Tengo la suerte de compartir en un Curso de Doctorado en Ciencias Políticas con el periodista y amigo Juan Carlos Fernández, ex candidato a la Alcaldía de Maracaibo y artífice del programa de opinión: «A Punto», transmitido por televisión y radio en la ciudad de Maracaibo.
Mientras que mi persona es un cómodo observador de la política, un teórico de la misma y nada más, he tenido que rendirme a la evidencia de que el político de acción es otra cosa completamente diferente. En primer lugar, el que se involucre en la política debe estar casado con la ambición en el buen sentido de la palabra. Querer figurar en los escenarios públicos, y a través de las distintas responsabilidades, llevar a cabo un trabajo eficiente que logre el reconocimiento y las relaciones mínimas para seguir avanzando hacia otros puestos de mayor relevancia. Aunque cuidado, en nuestro medio, la meritocracia está bajo sospecha y poco abunda. El desempeño político está más asociado a una lealtad personal o partidista.
Muchas veces el dilema planteado es hasta que punto la ambición personal en política logra legitimarse con el buen rendimiento como servidor público. O teniendo el talento y la aspiración para llevar a cabo un buen trabajo no se logra el apoyo de una maquinaria electoral que te permita llegar. Y luego, si llegas, a cambio de hipotecar tú gestión por el apoyo recibido, quedarte con las manos atadas.
Aunque hay algo que me preocupa aún más: ¿Vale la pena aspirar a una diputación en una Asamblea Nacional donde la política ha sido degradada? ¿Dónde muchas veces los puños están por encima de los argumentos inteligentes? ¿O donde una mayoría tramposa descalifica al adversario sin reconocerle protagonismo? En mis adentros, y ya que no tengo la piel de elefante, me digo a mi mismo: que no vale la pena. Que la casa que hace las leyes, hoy en la Venezuela actual, es un completo gallinero que avergüenza y envilece. El signo de una Venezuela fracasada.

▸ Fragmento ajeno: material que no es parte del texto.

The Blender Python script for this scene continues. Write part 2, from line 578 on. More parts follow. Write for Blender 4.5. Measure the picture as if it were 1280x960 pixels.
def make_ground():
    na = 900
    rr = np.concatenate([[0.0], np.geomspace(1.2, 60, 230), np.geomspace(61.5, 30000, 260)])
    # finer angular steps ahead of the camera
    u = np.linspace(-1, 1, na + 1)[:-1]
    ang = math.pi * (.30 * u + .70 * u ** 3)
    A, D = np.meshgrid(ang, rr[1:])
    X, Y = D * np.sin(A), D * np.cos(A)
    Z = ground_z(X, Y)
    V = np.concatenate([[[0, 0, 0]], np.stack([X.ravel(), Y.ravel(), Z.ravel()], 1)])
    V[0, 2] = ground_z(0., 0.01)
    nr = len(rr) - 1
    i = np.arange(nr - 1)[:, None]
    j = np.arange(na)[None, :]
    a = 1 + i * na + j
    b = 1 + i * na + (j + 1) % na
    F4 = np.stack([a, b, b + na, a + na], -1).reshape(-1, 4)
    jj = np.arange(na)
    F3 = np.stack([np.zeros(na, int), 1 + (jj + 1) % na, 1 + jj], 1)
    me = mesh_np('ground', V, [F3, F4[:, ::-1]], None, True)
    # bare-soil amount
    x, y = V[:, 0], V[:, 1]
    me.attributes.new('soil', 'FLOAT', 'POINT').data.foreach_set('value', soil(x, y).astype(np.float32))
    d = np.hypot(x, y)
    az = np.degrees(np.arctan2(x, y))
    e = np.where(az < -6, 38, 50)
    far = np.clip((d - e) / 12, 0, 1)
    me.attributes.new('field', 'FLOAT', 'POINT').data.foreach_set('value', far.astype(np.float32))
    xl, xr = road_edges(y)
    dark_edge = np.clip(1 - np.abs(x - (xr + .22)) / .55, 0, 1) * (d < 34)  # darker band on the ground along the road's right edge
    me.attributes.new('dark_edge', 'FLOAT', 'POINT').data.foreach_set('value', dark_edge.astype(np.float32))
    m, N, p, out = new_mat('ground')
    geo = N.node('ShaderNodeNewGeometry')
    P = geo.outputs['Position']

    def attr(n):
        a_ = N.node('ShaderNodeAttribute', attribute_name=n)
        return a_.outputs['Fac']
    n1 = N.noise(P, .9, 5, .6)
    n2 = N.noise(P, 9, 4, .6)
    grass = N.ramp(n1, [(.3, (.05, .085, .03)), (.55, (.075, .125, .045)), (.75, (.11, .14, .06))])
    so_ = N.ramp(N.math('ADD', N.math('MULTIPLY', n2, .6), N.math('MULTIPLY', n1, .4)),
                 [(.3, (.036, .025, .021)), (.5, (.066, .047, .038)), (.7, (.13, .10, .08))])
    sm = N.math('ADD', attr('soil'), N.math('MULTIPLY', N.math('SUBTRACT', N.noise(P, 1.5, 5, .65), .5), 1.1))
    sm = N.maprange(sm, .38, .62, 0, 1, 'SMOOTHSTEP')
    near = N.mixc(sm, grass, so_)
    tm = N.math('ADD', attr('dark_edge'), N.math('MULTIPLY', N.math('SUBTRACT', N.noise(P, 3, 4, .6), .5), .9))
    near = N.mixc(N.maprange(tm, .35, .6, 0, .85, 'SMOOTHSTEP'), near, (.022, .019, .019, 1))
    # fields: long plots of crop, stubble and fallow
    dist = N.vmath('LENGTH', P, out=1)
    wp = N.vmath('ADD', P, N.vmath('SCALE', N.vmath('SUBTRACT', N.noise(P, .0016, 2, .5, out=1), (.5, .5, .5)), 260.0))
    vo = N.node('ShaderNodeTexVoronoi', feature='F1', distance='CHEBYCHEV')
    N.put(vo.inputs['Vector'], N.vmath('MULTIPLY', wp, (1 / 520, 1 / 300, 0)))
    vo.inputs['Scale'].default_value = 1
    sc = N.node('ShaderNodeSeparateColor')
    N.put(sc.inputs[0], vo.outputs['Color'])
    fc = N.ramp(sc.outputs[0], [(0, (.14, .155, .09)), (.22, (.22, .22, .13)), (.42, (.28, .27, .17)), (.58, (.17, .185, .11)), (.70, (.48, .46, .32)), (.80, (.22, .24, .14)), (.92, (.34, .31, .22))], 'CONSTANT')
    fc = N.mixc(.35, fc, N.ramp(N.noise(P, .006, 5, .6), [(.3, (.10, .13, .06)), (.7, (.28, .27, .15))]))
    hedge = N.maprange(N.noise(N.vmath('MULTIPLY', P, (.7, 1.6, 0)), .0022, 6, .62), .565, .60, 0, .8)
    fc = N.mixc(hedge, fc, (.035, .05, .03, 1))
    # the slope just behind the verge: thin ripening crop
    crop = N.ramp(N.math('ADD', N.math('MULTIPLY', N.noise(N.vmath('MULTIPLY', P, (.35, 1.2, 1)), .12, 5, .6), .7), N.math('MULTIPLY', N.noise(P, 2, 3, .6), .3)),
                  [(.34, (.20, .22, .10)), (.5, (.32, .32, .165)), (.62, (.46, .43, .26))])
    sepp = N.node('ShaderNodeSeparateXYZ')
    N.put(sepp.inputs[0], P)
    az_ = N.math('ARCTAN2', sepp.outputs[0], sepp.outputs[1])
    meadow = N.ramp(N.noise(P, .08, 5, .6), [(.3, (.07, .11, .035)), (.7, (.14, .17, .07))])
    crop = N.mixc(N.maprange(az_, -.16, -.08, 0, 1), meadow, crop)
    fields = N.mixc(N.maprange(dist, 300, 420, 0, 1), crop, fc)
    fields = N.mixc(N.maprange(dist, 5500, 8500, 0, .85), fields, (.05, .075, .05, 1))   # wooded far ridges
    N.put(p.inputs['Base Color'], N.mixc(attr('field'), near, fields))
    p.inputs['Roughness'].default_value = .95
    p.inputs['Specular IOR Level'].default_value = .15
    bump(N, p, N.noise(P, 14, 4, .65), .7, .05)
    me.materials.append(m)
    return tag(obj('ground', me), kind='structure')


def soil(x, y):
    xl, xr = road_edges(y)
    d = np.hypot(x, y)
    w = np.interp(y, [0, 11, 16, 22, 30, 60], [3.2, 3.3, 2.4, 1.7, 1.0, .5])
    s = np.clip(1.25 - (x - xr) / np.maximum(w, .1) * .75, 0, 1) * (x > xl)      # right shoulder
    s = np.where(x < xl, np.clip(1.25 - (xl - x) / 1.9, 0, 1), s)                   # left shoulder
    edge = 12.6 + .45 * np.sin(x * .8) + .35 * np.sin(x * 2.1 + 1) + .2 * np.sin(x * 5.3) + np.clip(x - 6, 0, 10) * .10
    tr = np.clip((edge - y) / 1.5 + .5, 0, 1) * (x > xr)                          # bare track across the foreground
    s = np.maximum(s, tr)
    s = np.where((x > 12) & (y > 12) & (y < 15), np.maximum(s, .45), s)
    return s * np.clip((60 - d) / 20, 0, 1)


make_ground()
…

Aunque, me atrevo a pensar, que Juan Carlos Fernández y otros de su talante y condición, merecen llegar hasta ahí para adecentar nuestra política, haciéndola creíble y útil. Recuperando la institucionalidad perdida y apostando por el engrandecimiento del país. Políticos sensatos y laboriosos, probos y responsables en el cumplimiento de sus tareas que hayan puesto su fe en las posibilidades de una democracia moderna al servicio de la ciudadanía. Donde el poder y el gobernante le rinden cuentas a la sociedad y no al revés. En suma, políticos de bien.